La corrupción ya no escandaliza; aburre. Está incrustada, normalizada, metabolizada. Lo único que está empezando a romper el hechizo no son los jueces, sino la gente. El hartazgo. La sensación de que vivimos en un engaño continuado. De que no queda un solo principio político que no haya sido arrendado por horas. El enfado de la gente puede pesar más que cualquier grabación envuelta en celofán.
«Hubo un tiempo en el que había responsabilidad política, o al menos el gesto de ella»

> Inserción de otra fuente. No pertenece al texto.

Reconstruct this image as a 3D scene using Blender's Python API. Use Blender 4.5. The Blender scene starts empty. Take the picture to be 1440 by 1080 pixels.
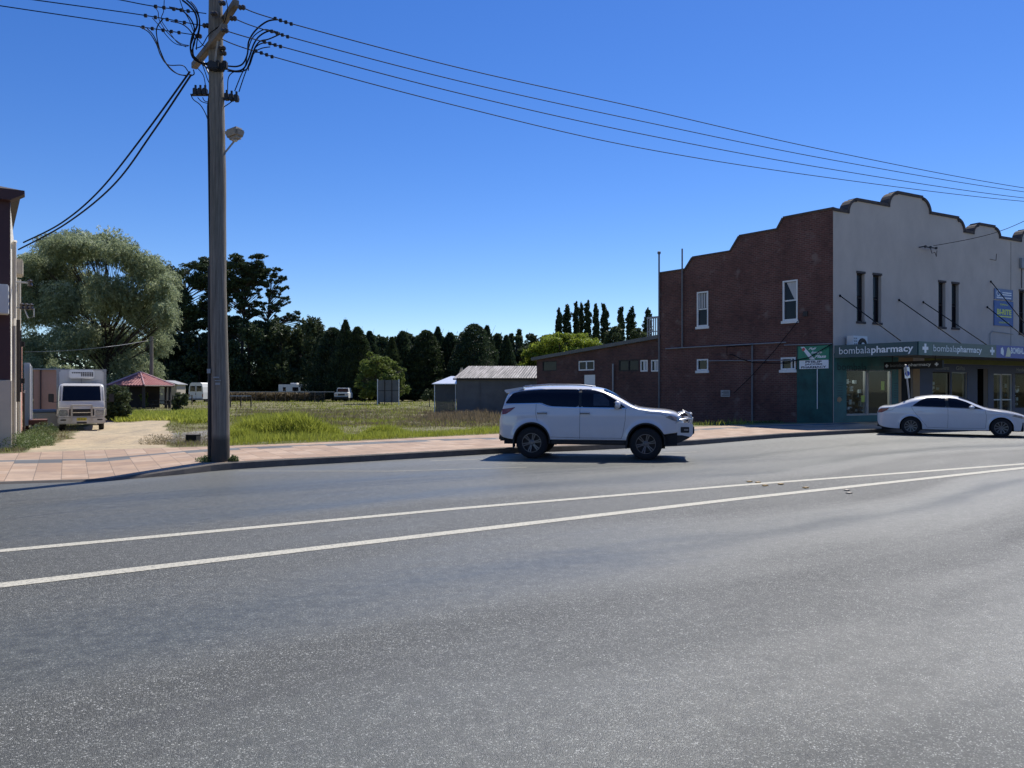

Y aquí es donde el contraste histórico se hace insoportable. Porque hubo un tiempo —en la España socialista de Felipe González, sí, en aquella que muchos mitifican— donde existía un verbo hoy convertido en fósil: dimitir. Antonio Asunción dejó su cargo por la fuga de Roldán sin haber tenido tiempo de calentar el sillón. Vicente Albero lo hizo por defraudar a Hacienda. Serra y García Vargas, por el escándalo del Cesid. Había responsabilidad política, o al menos el gesto de ella.
Hoy, ni el Dioni ni Roldán escapando con barba postiza provocarían movimiento alguno. El Gobierno vive instalado en la «teoría del ruido», cuanto más escándalo, menos efecto. Es la doctrina soviética del desgaste: que todo sea tan escandaloso que ya nada impresione.
Así que sí, este jueves veremos a Koldo, Ábalos y Aldama desfilar. Pero no veremos nada más. En el sanchismo, la trama siempre avanza, pero el final nunca cambia. Como en los culebrones baratos, mucho lío, mucho grito, mucho giro… para que todo siga igual.